[Start Source data]

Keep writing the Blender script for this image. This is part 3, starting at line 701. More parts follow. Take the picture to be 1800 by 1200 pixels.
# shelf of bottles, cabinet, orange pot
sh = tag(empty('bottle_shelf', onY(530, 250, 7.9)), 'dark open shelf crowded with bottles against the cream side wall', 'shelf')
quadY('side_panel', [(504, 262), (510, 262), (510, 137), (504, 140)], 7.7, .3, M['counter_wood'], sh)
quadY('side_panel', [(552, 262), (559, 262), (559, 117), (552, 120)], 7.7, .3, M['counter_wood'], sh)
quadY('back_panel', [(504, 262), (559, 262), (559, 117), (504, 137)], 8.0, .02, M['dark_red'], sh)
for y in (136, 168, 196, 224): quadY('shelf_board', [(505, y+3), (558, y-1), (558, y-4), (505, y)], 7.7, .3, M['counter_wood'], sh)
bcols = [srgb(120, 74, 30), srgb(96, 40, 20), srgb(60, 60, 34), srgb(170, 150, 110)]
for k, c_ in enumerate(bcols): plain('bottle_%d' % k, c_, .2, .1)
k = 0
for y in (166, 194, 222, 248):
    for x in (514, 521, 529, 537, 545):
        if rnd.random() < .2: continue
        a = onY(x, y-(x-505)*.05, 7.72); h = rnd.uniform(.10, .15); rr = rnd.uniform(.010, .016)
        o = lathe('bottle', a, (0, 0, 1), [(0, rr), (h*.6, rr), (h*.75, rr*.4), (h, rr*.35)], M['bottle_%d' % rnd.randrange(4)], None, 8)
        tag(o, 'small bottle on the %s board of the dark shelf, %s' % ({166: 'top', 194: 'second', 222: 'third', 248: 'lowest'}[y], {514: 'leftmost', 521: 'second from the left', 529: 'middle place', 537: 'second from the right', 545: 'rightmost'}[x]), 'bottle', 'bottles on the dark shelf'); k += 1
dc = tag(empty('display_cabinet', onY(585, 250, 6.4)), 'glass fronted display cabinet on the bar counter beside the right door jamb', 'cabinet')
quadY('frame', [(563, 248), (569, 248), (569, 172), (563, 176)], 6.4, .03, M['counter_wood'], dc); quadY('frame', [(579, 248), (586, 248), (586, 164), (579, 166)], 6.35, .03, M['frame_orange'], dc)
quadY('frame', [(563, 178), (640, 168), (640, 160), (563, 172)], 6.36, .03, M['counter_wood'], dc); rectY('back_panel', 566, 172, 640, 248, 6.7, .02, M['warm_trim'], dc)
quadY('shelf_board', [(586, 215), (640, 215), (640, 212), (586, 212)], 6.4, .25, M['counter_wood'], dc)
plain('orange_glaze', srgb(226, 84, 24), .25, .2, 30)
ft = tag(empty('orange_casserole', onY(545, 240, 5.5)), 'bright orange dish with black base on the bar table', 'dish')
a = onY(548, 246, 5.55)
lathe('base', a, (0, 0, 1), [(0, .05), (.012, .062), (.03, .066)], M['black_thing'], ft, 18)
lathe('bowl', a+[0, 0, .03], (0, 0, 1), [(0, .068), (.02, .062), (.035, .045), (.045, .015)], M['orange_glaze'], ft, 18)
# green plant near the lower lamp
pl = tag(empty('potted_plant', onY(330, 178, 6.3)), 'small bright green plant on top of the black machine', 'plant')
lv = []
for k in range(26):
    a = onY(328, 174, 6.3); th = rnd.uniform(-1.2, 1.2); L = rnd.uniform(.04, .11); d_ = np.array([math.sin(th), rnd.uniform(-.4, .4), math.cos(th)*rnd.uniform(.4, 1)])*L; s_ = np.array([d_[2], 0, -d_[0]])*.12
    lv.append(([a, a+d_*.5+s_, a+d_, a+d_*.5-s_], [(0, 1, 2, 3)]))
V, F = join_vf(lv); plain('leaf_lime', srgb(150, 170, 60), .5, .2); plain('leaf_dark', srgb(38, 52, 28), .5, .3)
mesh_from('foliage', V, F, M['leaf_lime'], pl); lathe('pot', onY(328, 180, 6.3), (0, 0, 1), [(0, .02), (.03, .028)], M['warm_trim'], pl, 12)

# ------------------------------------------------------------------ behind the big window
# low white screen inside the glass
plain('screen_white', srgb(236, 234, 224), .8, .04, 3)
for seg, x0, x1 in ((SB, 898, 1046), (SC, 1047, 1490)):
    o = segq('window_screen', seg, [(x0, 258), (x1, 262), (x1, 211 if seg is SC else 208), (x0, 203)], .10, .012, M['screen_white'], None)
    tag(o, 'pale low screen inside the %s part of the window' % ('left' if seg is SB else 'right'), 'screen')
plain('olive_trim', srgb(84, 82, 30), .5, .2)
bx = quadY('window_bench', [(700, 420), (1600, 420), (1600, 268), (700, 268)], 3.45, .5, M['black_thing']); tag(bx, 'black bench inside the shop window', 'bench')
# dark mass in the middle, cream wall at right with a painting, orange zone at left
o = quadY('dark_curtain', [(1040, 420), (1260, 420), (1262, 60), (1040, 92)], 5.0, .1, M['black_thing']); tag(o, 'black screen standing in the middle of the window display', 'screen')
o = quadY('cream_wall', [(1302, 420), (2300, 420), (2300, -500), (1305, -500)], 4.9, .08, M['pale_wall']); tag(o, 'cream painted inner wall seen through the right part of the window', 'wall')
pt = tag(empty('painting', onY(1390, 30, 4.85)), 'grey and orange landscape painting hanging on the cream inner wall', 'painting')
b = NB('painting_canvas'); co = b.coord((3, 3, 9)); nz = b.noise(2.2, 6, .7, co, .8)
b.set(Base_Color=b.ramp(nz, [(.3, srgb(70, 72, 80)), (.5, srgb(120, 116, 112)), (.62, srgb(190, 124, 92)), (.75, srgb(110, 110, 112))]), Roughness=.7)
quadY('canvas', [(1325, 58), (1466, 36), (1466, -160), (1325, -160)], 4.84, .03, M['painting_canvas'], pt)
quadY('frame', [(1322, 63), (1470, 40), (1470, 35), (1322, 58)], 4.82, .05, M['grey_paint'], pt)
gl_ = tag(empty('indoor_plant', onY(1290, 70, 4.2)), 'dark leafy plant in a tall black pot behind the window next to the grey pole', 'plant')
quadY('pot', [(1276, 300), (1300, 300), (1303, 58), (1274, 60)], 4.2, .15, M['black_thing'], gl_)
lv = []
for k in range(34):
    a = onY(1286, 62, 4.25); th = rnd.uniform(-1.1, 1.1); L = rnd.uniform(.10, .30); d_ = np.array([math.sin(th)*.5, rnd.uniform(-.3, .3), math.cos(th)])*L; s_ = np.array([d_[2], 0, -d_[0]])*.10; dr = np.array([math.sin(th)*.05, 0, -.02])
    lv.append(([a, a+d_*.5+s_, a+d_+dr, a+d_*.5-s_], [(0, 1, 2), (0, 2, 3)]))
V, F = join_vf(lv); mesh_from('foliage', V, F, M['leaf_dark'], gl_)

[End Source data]

▶ [Given problem]
Emit the full listing verbatim.

▶ [Problem solution]
Keep writing the Blender script for this image. This is part 3, starting at line 701. More parts follow. Take the picture to be 1800 by 1200 pixels.
# shelf of bottles, cabinet, orange pot
sh = tag(empty('bottle_shelf', onY(530, 250, 7.9)), 'dark open shelf crowded with bottles against the cream side wall', 'shelf')
quadY('side_panel', [(504, 262), (510, 262), (510, 137), (504, 140)], 7.7, .3, M['counter_wood'], sh)
quadY('side_panel', [(552, 262), (559, 262), (559, 117), (552, 120)], 7.7, .3, M['counter_wood'], sh)
quadY('back_panel', [(504, 262), (559, 262), (559, 117), (504, 137)], 8.0, .02, M['dark_red'], sh)
for y in (136, 168, 196, 224): quadY('shelf_board', [(505, y+3), (558, y-1), (558, y-4), (505, y)], 7.7, .3, M['counter_wood'], sh)
bcols = [srgb(120, 74, 30), srgb(96, 40, 20), srgb(60, 60, 34), srgb(170, 150, 110)]
for k, c_ in enumerate(bcols): plain('bottle_%d' % k, c_, .2, .1)
k = 0
for y in (166, 194, 222, 248):
    for x in (514, 521, 529, 537, 545):
        if rnd.random() < .2: continue
        a = onY(x, y-(x-505)*.05, 7.72); h = rnd.uniform(.10, .15); rr = rnd.uniform(.010, .016)
        o = lathe('bottle', a, (0, 0, 1), [(0, rr), (h*.6, rr), (h*.75, rr*.4), (h, rr*.35)], M['bottle_%d' % rnd.randrange(4)], None, 8)
        tag(o, 'small bottle on the %s board of the dark shelf, %s' % ({166: 'top', 194: 'second', 222: 'third', 248: 'lowest'}[y], {514: 'leftmost', 521: 'second from the left', 529: 'middle place', 537: 'second from the right', 545: 'rightmost'}[x]), 'bottle', 'bottles on the dark shelf'); k += 1
dc = tag(empty('display_cabinet', onY(585, 250, 6.4)), 'glass fronted display cabinet on the bar counter beside the right door jamb', 'cabinet')
quadY('frame', [(563, 248), (569, 248), (569, 172), (563, 176)], 6.4, .03, M['counter_wood'], dc); quadY('frame', [(579, 248), (586, 248), (586, 164), (579, 166)], 6.35, .03, M['frame_orange'], dc)
quadY('frame', [(563, 178), (640, 168), (640, 160), (563, 172)], 6.36, .03, M['counter_wood'], dc); rectY('back_panel', 566, 172, 640, 248, 6.7, .02, M['warm_trim'], dc)
quadY('shelf_board', [(586, 215), (640, 215), (640, 212), (586, 212)], 6.4, .25, M['counter_wood'], dc)
plain('orange_glaze', srgb(226, 84, 24), .25, .2, 30)
ft = tag(empty('orange_casserole', onY(545, 240, 5.5)), 'bright orange dish with black base on the bar table', 'dish')
a = onY(548, 246, 5.55)
lathe('base', a, (0, 0, 1), [(0, .05), (.012, .062), (.03, .066)], M['black_thing'], ft, 18)
lathe('bowl', a+[0, 0, .03], (0, 0, 1), [(0, .068), (.02, .062), (.035, .045), (.045, .015)], M['orange_glaze'], ft, 18)
# green plant near the lower lamp
pl = tag(empty('potted_plant', onY(330, 178, 6.3)), 'small bright green plant on top of the black machine', 'plant')
lv = []
for k in range(26):
    a = onY(328, 174, 6.3); th = rnd.uniform(-1.2, 1.2); L = rnd.uniform(.04, .11); d_ = np.array([math.sin(th), rnd.uniform(-.4, .4), math.cos(th)*rnd.uniform(.4, 1)])*L; s_ = np.array([d_[2], 0, -d_[0]])*.12
    lv.append(([a, a+d_*.5+s_, a+d_, a+d_*.5-s_], [(0, 1, 2, 3)]))
V, F = join_vf(lv); plain('leaf_lime', srgb(150, 170, 60), .5, .2); plain('leaf_dark', srgb(38, 52, 28), .5, .3)
mesh_from('foliage', V, F, M['leaf_lime'], pl); lathe('pot', onY(328, 180, 6.3), (0, 0, 1), [(0, .02), (.03, .028)], M['warm_trim'], pl, 12)

# ------------------------------------------------------------------ behind the big window
# low white screen inside the glass
plain('screen_white', srgb(236, 234, 224), .8, .04, 3)
for seg, x0, x1 in ((SB, 898, 1046), (SC, 1047, 1490)):
    o = segq('window_screen', seg, [(x0, 258), (x1, 262), (x1, 211 if seg is SC else 208), (x0, 203)], .10, .012, M['screen_white'], None)
    tag(o, 'pale low screen inside the %s part of the window' % ('left' if seg is SB else 'right'), 'screen')
plain('olive_trim', srgb(84, 82, 30), .5, .2)
bx = quadY('window_bench', [(700, 420), (1600, 420), (1600, 268), (700, 268)], 3.45, .5, M['black_thing']); tag(bx, 'black bench inside the shop window', 'bench')
# dark mass in the middle, cream wall at right with a painting, orange zone at left
o = quadY('dark_curtain', [(1040, 420), (1260, 420), (1262, 60), (1040, 92)], 5.0, .1, M['black_thing']); tag(o, 'black screen standing in the middle of the window display', 'screen')
o = quadY('cream_wall', [(1302, 420), (2300, 420), (2300, -500), (1305, -500)], 4.9, .08, M['pale_wall']); tag(o, 'cream painted inner wall seen through the right part of the window', 'wall')
pt = tag(empty('painting', onY(1390, 30, 4.85)), 'grey and orange landscape painting hanging on the cream inner wall', 'painting')
b = NB('painting_canvas'); co = b.coord((3, 3, 9)); nz = b.noise(2.2, 6, .7, co, .8)
b.set(Base_Color=b.ramp(nz, [(.3, srgb(70, 72, 80)), (.5, srgb(120, 116, 112)), (.62, srgb(190, 124, 92)), (.75, srgb(110, 110, 112))]), Roughness=.7)
quadY('canvas', [(1325, 58), (1466, 36), (1466, -160), (1325, -160)], 4.84, .03, M['painting_canvas'], pt)
quadY('frame', [(1322, 63), (1470, 40), (1470, 35), (1322, 58)], 4.82, .05, M['grey_paint'], pt)
gl_ = tag(empty('indoor_plant', onY(1290, 70, 4.2)), 'dark leafy plant in a tall black pot behind the window next to the grey pole', 'plant')
quadY('pot', [(1276, 300), (1300, 300), (1303, 58), (1274, 60)], 4.2, .15, M['black_thing'], gl_)
lv = []
for k in range(34):
    a = onY(1286, 62, 4.25); th = rnd.uniform(-1.1, 1.1); L = rnd.uniform(.10, .30); d_ = np.array([math.sin(th)*.5, rnd.uniform(-.3, .3), math.cos(th)])*L; s_ = np.array([d_[2], 0, -d_[0]])*.10; dr = np.array([math.sin(th)*.05, 0, -.02])
    lv.append(([a, a+d_*.5+s_, a+d_+dr, a+d_*.5-s_], [(0, 1, 2), (0, 2, 3)]))
V, F = join_vf(lv); mesh_from('foliage', V, F, M['leaf_dark'], gl_)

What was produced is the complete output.